One of the many whoppers to emerge from the recent Conservative party conference was Rishi Sunak’s claim that “our Brexit freedoms make us ever more competitive”.
When I was at school, “freedom” was used in the singular; but these days, as Cole Porter wrote, anything goes. There are promises of “freedoms” all over the place.
What the economy, and indeed civilised life in this country, really requires is not the entirely illusory “freedoms” of Brexit but, quite simply, freedom (singular) from Brexit.
However, Sunak did not stop there. He was on top distortion form. Having leaked for days that he was going to put a stop to the extension of HS2, he then told us that the reason he was doing this was because “the facts have changed”. I have to say there were times when we were being told, in advance of his speech, that the rest of the HS2 project would be cancelled when I wondered whether he was indulging in that old trick of leading press and public up the garden path before making a surprise announcement that it would go ahead after all.
There was a classic example of such tactics way back in the autumn of 1978, when Labour prime minister James Callaghan went on television to surprise everyone by announcing that he would not, after all, call the election people had been led to expect. This proved to be a disastrous decision for Labour: along came the winter of discontent and in came Margaret Thatcher.
But back to Sunak: he is keen to improve mathematical and English standards in schools, but he could do worse than work on his own linguistic and logical ones. Facts are facts: they do not change. New facts and new information may come along.
Now, I did not get where I am today by being too involved in the HS2 controversy, but it seems to have been already well established that costs had soared way beyond budget, not least on account of the complexities of tunnelling under the Chilterns.
Sunak has made a laughing stock of this country with his decision to cancel the rest of the project. HS2 should have been seen as an investment, an addition to the nation’s capital stock for generations, and not subject to the constraints of current budgets. It was not just about speed. It was about capacity and connecting the country for the future – dare one say it, “levelling up”. Few people now question the decision to build HS1 – the line from St Pancras to the Channel tunnel – or the tunnel itself.
These are long-term assets. I was struck recently by the remark of a Treasury friend who was against HS2 to start with – the Treasury is like that – but who said that, having gone so far, “they should just get on with it”. As the economist Andy Haldane, chief executive of the Royal Society of Arts, recently wrote in the Financial Times, it was “a false trade-off” to see HS2 as an alternative to better local connections. Both were needed.

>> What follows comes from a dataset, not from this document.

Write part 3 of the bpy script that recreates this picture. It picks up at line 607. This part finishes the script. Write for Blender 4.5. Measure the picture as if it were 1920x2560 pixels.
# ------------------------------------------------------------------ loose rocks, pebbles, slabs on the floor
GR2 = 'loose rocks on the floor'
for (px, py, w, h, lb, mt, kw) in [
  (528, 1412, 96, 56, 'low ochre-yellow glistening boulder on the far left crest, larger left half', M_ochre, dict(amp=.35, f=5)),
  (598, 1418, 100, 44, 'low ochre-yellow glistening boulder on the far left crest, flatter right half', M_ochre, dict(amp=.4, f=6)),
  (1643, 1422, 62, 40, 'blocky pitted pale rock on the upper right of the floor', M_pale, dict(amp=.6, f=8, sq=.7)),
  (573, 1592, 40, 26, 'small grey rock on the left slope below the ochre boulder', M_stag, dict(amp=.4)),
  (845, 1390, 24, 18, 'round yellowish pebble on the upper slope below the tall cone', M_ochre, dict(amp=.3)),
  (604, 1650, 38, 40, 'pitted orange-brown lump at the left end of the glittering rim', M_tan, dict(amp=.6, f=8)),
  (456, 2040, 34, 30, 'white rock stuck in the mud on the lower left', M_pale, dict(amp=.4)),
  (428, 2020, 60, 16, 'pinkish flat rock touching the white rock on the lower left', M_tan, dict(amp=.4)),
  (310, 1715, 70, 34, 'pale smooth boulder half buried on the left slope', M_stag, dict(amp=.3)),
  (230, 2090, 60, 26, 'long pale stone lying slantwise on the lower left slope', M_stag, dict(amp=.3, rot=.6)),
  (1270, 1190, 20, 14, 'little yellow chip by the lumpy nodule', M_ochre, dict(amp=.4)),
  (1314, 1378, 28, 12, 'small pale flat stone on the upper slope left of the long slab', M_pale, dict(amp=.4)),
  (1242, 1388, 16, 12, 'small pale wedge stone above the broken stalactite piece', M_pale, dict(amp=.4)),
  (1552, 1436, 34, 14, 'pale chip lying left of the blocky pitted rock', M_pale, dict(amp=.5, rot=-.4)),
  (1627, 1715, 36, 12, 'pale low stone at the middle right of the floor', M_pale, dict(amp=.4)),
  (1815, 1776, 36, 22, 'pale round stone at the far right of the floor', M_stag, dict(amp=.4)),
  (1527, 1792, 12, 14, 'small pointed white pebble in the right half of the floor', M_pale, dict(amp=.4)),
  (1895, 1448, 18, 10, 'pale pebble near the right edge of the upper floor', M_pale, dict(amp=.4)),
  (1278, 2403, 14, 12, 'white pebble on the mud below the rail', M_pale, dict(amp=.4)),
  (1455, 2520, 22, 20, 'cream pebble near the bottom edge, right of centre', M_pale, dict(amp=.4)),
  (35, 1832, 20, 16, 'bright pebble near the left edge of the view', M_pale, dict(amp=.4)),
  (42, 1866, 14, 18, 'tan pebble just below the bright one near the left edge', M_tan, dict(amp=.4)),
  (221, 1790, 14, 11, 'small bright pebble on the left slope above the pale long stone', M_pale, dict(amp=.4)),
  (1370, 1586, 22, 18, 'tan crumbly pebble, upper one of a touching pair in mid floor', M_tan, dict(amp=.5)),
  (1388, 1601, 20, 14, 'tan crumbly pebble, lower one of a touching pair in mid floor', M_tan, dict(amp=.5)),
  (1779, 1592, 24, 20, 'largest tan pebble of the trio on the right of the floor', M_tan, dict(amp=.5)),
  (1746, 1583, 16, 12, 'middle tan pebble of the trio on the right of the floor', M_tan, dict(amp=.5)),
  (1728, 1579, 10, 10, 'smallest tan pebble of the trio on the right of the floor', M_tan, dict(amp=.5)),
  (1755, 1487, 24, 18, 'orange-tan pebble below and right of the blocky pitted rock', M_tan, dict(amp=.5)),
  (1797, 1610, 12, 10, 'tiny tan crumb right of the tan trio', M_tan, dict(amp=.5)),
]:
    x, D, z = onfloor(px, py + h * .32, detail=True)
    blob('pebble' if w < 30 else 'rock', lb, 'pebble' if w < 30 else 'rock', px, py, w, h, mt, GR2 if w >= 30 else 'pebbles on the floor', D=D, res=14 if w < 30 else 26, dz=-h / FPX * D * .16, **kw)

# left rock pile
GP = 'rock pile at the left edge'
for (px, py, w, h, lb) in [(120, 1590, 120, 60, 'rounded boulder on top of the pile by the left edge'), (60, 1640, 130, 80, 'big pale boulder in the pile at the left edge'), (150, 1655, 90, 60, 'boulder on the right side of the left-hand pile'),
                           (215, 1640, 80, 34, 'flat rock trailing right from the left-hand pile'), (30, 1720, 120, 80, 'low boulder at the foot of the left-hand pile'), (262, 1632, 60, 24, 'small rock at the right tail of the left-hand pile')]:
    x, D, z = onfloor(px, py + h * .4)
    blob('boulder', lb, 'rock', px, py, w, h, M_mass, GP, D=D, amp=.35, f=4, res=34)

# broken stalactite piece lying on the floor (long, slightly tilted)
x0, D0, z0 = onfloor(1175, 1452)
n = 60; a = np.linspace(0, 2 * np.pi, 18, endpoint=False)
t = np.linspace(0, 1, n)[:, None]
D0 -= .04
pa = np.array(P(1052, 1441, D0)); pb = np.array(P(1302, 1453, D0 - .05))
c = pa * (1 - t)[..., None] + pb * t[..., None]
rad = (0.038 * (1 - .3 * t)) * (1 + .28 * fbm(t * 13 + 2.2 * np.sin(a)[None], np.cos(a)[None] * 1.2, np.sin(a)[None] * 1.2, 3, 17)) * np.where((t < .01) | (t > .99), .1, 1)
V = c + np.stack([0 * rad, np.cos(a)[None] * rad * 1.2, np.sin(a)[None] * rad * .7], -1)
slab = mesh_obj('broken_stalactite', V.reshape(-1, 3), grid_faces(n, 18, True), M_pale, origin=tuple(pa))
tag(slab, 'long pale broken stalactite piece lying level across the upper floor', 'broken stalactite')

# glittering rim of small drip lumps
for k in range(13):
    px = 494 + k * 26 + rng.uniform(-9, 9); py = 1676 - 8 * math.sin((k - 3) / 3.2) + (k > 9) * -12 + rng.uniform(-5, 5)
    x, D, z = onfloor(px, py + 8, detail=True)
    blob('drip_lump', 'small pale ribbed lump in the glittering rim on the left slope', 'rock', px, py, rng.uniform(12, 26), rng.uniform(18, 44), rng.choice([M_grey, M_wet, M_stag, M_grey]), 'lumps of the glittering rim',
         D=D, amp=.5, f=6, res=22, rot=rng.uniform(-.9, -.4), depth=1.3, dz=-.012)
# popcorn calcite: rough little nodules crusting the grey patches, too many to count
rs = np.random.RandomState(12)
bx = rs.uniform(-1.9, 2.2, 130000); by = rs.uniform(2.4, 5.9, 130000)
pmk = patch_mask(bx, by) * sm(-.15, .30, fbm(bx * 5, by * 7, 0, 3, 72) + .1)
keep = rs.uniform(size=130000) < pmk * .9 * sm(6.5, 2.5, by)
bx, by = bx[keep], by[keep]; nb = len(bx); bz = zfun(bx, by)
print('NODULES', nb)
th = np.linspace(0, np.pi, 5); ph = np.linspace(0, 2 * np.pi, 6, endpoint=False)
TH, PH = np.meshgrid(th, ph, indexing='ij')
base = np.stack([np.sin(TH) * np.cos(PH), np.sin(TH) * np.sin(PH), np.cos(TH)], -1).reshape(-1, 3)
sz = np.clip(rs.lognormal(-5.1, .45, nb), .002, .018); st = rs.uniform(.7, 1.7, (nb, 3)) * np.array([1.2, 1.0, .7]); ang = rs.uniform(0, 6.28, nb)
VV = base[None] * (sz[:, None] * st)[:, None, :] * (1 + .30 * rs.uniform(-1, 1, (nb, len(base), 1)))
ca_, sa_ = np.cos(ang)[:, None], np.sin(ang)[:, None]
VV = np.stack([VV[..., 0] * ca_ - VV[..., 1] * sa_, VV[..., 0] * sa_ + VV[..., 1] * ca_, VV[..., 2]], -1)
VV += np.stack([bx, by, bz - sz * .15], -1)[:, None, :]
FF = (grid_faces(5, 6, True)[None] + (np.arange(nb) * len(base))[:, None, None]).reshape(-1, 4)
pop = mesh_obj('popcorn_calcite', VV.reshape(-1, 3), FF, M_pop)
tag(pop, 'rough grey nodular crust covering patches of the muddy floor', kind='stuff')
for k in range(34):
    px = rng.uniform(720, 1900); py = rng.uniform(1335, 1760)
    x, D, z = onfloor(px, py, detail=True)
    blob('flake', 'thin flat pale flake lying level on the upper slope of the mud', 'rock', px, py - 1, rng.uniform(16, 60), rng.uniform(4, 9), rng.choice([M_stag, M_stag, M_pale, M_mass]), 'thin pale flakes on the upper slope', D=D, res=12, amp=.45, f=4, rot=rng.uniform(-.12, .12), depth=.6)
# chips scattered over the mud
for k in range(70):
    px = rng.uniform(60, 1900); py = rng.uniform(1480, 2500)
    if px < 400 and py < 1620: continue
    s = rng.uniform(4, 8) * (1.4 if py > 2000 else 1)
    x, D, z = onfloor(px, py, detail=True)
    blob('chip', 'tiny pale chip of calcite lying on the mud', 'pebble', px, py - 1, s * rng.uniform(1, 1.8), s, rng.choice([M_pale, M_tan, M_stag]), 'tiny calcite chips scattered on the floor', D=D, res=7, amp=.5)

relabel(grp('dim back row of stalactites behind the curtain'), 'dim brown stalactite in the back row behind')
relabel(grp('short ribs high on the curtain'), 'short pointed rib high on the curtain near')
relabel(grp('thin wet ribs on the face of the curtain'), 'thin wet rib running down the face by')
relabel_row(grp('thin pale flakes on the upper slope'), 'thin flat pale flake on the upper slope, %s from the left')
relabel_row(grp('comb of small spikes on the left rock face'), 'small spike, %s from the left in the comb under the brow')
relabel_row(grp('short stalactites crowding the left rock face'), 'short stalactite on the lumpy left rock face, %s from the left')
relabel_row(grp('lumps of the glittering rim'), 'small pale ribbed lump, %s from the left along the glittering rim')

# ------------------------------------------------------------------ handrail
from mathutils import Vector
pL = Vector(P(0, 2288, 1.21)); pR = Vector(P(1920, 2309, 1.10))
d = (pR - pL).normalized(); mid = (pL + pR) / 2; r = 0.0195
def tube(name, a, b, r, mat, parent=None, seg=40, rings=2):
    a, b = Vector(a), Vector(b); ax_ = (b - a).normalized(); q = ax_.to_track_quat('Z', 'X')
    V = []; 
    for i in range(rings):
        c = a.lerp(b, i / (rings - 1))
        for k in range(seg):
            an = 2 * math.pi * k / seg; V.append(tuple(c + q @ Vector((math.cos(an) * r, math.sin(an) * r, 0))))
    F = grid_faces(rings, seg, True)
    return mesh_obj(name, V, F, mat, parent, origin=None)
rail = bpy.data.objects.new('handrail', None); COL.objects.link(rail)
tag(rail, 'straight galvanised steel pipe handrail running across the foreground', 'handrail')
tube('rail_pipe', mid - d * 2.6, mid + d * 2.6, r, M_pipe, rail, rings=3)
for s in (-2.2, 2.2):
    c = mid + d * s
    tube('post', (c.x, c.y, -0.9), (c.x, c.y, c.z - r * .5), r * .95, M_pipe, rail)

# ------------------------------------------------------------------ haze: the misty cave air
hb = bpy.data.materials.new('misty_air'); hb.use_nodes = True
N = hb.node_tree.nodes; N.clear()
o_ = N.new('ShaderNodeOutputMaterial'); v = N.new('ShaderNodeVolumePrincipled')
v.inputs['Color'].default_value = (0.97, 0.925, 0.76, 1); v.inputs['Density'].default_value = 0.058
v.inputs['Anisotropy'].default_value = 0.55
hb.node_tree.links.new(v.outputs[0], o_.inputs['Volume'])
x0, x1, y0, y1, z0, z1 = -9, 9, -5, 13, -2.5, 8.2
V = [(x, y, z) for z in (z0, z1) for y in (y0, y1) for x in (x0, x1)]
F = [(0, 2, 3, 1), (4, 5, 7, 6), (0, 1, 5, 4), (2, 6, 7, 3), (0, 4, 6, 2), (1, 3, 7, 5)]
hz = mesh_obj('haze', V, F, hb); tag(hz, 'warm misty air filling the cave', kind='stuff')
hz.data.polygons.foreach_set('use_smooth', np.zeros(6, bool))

Which brings us to one of the dominant themes of last week’s Labour party conference: investment, investment, investment – seen as the key to getting the economy growing again, but under strict fiscal rules. The shadow chancellor, Rachel Reeves, promised: “As chancellor, I will put forward a charter for budget responsibility, with a new fiscal lock.”
Labour wants public and private sector investment in harness, and recalls the great Keynesian message that additional public sector investment can have multiplier effects on the spending power of the wider economy.
Reeves’s fiscal rules would ban borrowing to “fund day-to-day spending” or Truss-style tax cuts. But borrowing for long-term investment is altogether different from Truss-style tax cuts, and the financial markets know the difference.
Yet for financing much-needed increases in current, or day-to-day, spending on social services, health generally and education, Labour, if elected, will face the heavy blow to the nation’s tax revenues of Brexit.
The only reference to Brexit in the shadow chancellor’s speech was that “Brexit without a plan” was superimposed on austerity in causing the “mayhem” of recent Conservative years. The “plan” should, of course, have been no referendum and no Brexit.
In Chaucer’s Canterbury Tales, The Reeve’s Tale concludes: “I heard this proverb when I was a kid: do evil and be done by as you did.” Evil may be too strong a word to describe the damage this succession of Tory governments has wreaked, but Reeves is right to proclaim: “You cannot trust the Tories with our economy.”
However, if she and Starmer are serious about investment and growth, they need to repair the Brexit damage. This does not mean “making Brexit work”, but acknowledging the mistake and rejoining our principal market.